### [What this task involves]
Copy only this range: the line with "np.concatenate(Pl), np.concatenate(Nl), np.concatenate(Sl))" through the final line of the material, inclusive at both ends.

### [Dataset extract]
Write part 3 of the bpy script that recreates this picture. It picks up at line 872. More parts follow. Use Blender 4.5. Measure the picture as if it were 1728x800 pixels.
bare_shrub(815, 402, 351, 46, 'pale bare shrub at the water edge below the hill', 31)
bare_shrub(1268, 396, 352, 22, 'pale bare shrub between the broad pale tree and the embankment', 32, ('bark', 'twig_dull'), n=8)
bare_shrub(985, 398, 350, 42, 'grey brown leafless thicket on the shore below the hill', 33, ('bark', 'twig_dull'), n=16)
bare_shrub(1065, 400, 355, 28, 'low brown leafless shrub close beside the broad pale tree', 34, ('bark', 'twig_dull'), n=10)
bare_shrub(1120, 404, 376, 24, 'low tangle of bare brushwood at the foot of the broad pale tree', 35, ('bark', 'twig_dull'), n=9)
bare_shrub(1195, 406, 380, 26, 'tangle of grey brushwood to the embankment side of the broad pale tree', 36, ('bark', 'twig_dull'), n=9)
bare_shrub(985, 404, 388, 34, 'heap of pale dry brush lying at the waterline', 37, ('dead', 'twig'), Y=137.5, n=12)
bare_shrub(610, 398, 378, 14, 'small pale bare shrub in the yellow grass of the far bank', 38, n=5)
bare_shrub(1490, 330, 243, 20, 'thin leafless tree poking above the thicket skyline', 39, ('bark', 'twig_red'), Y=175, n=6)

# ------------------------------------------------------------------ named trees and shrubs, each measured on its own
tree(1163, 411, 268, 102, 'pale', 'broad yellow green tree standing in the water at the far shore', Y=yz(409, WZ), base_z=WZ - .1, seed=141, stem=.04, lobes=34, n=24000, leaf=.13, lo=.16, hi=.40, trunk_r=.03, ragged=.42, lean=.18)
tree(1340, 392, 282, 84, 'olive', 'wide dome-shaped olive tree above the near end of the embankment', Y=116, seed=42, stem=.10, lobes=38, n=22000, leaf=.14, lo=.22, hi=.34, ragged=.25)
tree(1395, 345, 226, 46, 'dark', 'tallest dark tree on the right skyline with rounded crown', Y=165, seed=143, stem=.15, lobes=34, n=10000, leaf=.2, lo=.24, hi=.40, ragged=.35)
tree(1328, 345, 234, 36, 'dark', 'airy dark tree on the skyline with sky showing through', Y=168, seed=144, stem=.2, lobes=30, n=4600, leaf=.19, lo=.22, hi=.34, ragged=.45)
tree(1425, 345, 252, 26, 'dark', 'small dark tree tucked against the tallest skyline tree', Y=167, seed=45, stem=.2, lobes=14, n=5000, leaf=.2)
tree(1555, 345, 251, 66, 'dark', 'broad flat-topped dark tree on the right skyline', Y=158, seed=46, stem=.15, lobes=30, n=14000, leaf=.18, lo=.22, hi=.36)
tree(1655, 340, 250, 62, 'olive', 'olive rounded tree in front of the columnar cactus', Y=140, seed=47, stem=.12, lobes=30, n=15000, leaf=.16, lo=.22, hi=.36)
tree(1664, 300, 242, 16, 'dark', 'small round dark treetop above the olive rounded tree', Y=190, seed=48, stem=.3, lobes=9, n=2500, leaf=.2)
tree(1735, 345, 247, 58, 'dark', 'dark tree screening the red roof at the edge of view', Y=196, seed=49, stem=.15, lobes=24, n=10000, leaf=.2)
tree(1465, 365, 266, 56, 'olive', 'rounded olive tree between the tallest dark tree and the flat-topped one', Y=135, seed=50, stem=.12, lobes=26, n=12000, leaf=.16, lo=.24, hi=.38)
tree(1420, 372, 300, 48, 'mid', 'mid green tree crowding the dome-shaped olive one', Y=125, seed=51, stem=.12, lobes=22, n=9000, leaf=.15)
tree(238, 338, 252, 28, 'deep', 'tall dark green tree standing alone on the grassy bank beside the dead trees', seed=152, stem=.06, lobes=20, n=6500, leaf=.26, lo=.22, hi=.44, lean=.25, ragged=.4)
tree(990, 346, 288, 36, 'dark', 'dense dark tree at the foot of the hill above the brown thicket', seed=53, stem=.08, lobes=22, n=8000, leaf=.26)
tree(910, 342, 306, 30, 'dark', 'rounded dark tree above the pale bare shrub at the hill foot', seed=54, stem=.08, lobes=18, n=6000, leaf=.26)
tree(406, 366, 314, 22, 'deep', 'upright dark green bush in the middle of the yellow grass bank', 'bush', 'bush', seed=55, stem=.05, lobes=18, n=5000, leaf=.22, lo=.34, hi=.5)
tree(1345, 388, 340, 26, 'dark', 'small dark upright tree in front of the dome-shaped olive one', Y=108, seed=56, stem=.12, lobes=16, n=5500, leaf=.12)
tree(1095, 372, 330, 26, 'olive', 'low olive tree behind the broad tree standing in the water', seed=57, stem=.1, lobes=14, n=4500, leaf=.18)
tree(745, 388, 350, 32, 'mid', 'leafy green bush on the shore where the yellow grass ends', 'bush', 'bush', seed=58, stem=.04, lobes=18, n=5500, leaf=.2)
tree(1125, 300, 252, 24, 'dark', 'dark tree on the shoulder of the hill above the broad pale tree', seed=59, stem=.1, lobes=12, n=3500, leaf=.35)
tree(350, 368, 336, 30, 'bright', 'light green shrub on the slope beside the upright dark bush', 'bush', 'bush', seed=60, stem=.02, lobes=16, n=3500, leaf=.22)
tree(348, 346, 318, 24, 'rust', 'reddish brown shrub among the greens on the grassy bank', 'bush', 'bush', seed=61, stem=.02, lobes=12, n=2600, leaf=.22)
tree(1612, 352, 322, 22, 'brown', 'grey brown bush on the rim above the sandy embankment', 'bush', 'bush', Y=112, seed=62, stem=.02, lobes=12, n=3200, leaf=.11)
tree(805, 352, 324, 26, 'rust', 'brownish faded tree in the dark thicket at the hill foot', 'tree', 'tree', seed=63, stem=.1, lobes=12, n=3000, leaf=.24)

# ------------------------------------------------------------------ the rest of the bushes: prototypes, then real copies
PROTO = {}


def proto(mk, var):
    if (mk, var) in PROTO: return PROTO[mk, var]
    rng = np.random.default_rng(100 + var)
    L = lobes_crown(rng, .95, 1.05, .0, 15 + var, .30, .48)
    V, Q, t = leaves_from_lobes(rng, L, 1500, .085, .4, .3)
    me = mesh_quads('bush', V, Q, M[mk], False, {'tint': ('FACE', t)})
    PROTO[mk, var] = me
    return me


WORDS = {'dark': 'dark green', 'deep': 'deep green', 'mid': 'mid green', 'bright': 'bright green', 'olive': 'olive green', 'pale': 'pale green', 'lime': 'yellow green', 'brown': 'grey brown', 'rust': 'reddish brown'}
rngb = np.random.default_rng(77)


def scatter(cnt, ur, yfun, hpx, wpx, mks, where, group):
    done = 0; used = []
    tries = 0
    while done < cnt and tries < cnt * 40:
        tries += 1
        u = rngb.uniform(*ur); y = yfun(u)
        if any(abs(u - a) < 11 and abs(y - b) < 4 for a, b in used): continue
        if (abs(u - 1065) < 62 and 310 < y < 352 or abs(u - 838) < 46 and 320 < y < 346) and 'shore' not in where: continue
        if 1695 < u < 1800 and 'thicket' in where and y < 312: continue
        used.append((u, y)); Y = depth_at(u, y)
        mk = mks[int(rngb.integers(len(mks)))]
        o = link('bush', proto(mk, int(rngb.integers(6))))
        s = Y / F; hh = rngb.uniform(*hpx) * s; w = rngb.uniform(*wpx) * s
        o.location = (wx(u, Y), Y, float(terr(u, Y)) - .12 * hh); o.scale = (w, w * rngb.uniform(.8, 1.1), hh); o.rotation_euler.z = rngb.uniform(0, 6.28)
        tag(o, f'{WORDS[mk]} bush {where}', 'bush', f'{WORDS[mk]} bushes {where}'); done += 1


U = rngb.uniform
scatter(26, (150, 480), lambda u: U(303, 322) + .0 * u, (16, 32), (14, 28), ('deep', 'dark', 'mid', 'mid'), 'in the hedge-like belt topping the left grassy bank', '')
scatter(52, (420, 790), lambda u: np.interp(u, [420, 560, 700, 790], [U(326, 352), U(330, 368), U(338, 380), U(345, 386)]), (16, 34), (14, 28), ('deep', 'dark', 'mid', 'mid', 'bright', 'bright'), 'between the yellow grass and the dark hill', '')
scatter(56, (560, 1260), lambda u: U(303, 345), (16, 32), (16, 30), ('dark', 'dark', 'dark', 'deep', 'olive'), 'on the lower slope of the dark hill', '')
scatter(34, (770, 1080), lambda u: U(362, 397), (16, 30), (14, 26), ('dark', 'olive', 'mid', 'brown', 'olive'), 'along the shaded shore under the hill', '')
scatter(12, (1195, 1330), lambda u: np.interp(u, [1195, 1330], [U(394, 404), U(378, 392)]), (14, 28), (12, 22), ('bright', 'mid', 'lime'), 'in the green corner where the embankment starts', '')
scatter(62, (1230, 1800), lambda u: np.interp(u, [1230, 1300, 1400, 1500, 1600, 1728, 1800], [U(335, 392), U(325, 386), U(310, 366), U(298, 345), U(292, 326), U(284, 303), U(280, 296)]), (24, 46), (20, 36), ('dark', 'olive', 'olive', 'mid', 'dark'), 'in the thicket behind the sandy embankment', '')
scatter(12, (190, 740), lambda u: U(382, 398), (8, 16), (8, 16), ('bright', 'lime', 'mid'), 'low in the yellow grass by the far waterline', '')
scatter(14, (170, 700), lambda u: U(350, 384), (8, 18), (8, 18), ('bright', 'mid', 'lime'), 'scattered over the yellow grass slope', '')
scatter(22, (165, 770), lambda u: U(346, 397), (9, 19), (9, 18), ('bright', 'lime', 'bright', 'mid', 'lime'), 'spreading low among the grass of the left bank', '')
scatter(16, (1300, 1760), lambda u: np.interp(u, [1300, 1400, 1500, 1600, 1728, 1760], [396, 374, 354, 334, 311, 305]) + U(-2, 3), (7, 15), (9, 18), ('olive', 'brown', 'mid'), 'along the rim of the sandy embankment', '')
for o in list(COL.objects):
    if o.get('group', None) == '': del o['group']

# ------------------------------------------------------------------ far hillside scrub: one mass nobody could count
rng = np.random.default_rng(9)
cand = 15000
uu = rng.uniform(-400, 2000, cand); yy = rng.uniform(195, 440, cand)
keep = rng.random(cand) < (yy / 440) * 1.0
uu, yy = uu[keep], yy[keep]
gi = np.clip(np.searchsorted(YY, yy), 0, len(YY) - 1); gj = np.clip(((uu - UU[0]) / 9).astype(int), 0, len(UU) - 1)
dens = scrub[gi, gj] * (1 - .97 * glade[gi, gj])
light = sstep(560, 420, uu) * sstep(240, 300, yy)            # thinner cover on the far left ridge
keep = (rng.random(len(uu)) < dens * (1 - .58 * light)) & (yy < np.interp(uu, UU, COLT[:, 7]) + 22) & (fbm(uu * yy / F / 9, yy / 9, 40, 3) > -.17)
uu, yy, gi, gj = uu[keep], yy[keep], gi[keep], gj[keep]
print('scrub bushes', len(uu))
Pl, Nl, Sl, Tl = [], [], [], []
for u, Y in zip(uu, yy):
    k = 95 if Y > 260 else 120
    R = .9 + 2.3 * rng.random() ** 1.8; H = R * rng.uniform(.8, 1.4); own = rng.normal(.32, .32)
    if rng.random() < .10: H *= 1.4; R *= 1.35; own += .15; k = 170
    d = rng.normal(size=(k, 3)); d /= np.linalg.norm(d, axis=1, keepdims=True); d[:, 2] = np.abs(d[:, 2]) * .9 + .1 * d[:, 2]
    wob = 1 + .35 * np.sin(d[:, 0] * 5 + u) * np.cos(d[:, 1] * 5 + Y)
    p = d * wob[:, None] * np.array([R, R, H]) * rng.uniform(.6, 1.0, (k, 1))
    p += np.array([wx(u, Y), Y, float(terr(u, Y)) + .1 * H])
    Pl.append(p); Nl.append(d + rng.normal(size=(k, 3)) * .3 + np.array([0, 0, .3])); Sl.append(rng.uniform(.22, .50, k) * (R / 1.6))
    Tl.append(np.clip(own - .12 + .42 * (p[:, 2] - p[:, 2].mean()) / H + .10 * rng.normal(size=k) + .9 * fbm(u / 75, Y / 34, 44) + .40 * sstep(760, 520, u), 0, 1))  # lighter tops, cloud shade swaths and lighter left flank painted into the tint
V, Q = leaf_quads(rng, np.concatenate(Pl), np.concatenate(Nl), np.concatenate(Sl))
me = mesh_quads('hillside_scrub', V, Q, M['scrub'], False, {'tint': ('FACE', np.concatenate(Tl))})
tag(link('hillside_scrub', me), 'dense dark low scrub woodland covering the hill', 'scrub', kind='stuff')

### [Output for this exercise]
V, Q = leaf_quads(rng, np.concatenate(Pl), np.concatenate(Nl), np.concatenate(Sl))
me = mesh_quads('hillside_scrub', V, Q, M['scrub'], False, {'tint': ('FACE', np.concatenate(Tl))})
tag(link('hillside_scrub', me), 'dense dark low scrub woodland covering the hill', 'scrub', kind='stuff')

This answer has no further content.